To my mind it’s all about the murk. I think Lanois did a great job on the original Time Out of Mind. The dark sound was a huge part of its allure. It’s a work of art (no?) about aging and losing touch. About existential darkness creeping in as you get closer to some reckoning. Things are getting more obscure, not brighter as the singer might have expected. So he’s constantly looking backward in regret or forwards in resignation.
Lanois caught that feeling in the production values. Not an easy thing to do. Did he go overboard? Perhaps. But this was in the nineties and it was a contemporary sound. And let’s not forget that Dylan has a long history of gainsaying his own work. I’m sure he was very much in the driver’s seat, though maybe not perfectly pleased with the result. To my mind, the anti-audiophile values of the production (and really, they’re not THAT bad) are gorgeous and had everything to do with making it one of the more moving albums I can remember hearing. Critics are always gonna huff and puff about Bob Dylan - isn’t that, like, one of the great lessons of cultural criticism since the 60’s? (lol). That just means (to me) that he’s doing his job.

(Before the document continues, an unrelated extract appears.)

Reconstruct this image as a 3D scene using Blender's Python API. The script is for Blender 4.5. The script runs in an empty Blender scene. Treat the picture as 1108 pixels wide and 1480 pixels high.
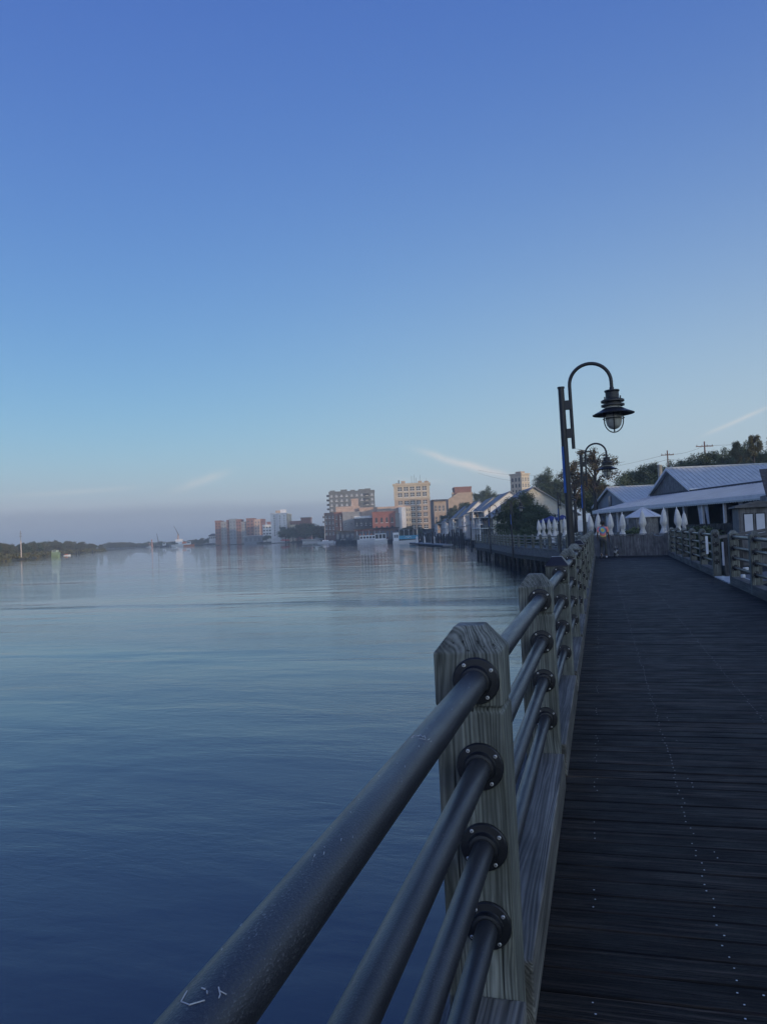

As an aside, I saw Dylan perform this material in 1998 in a small club in Chicago. One of the better concerts I’ve seen, definitely the best iteration of Dylan live. It’s a quarter of a century ago now, so my memory may be off. But I remember Dylan using two vocal mics, I guess to mimic the sound of the album. Ditto the band - lots of reverb. So the ‘actual sound’ of the live band wasn’t exactly like the CD but neither was it as clean and up-front as it is on the new ‘bootleg’ version.